The Last Kiss


Winner of an audience award from Sundance 2003 together with 5 Italian ‘Oscars’ (like the UK Baftas) including Best Director, The Last Kiss is an involving and engrossing story set in Rome about a group of working young Italians and the lives they lead. Its lead character, is an attractive young man who has just entered his 30’s. Carlo (Accorsi) has a good job, a nice girlfriend Guilia (Mezzogiorno) who has just become pregnant and it looks like he’s going to happily settle down. He though doesn’t want to take on commitment, he doesn’t want to give up his freedom as a single man that easily especially when friends of his are playing the field. From a chance meeting at a wedding party, he starts a dangerous affair with a young girl Francesca (Stella) barely out of her teens. We see Carlo’s friends, his best friend Adriano (Pasotti) who is in a rocky marriage with all the disturbances that come with a first child and we see Carlo’s mother-in-law looking for someone new and since after many years of marriage, her husband visibly shows he’s not interested anymore.

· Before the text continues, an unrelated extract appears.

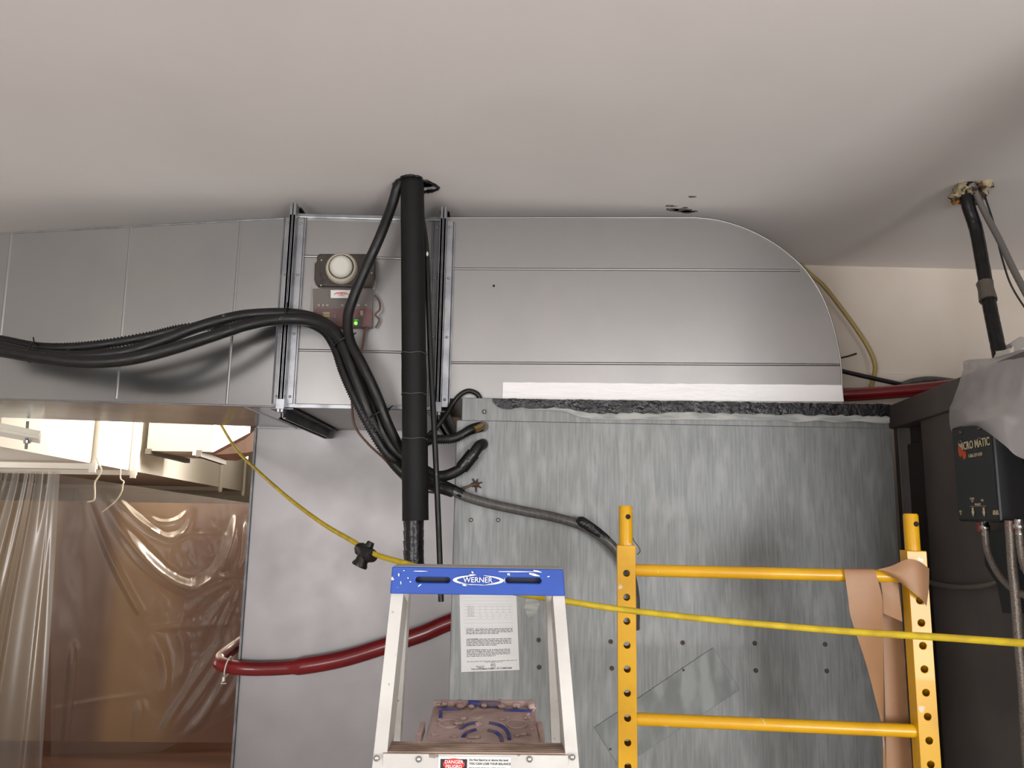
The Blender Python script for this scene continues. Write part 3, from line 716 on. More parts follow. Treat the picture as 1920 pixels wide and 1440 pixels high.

For those that liked Lantana, The Last Kiss is going to have magnetic appeal. All the characters are believable, writer-director Muccino has come up with a good story and shoots it ‘Altman-style’ with interweaving scenes, a concentration on group dialogue, and various storylines going on at once (its not difficult to follow). The way in which Carlo tries to balance his time between his long-term girlfriend and his affair is unfortunately frighteningly believable and you know from the start that this is a dangerous game he’s playing. The Last Kiss probably reflects on the fickle nature of love, how relationships can lose their buzz and how some are content to stick with the relationship they have, whilst others yearn for something more, regardless of the consequences. One can see perfectly why Muccino’s film was the second-highest grossing film in Italy last year, it’s a well-made destructive dissection of infidelity, uncomfortable but authoritative viewing and probably reflecting what is going on in reality in many relationships.